From what Theresa May said yesterday during her meeting with other EU leaders, it seems that the UK proposals concerning the 3 million EU nationals living in the UK, falls short of what the EU considers to be the best deal. “Cut-off points” and “grace periods” are not what we’re talking about. We are discussing people’s lives – men, women and children who have, up to now, been living in a world that Theresa May is threatening to profoundly modify, if not destroy.

Theresa May’s proposals fall substantially short of those of the European Council. Under EU guidelines, the rights of EU citizens in the UK and UK citizens in the EU – and their families – remain unchanged ad infinitum. I cannot stress enough the importance of the two latin words which mean “to perpetuity”. It is inconceivable that children born into EU citizens’ families should not have the same rights as their parents. This is just one of the complex problems that we would face if our present status were to be modified.

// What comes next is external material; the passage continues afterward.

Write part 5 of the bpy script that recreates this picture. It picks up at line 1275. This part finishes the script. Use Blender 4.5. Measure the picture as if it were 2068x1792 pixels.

Another major sticking point will be the EU’s insistence of making the European Court sole guarantor of the rights of all EU citizens – something Theresa May will not agree to, unless she uses this as a bargaining tool.

This is a fair and serious offer. I want to give those EU citizens in the UK certainty about the future of their lives, but I also want to see that certainty given to UK citizens who are living in the EU. – Theresa May, 22nd June

For the time being at least, only the EU has given its citizens certainty. The UK has a moral duty to match the EU in guaranteeing the rights of millions of citizens. However, having already waited a year, we can surely wait until Monday.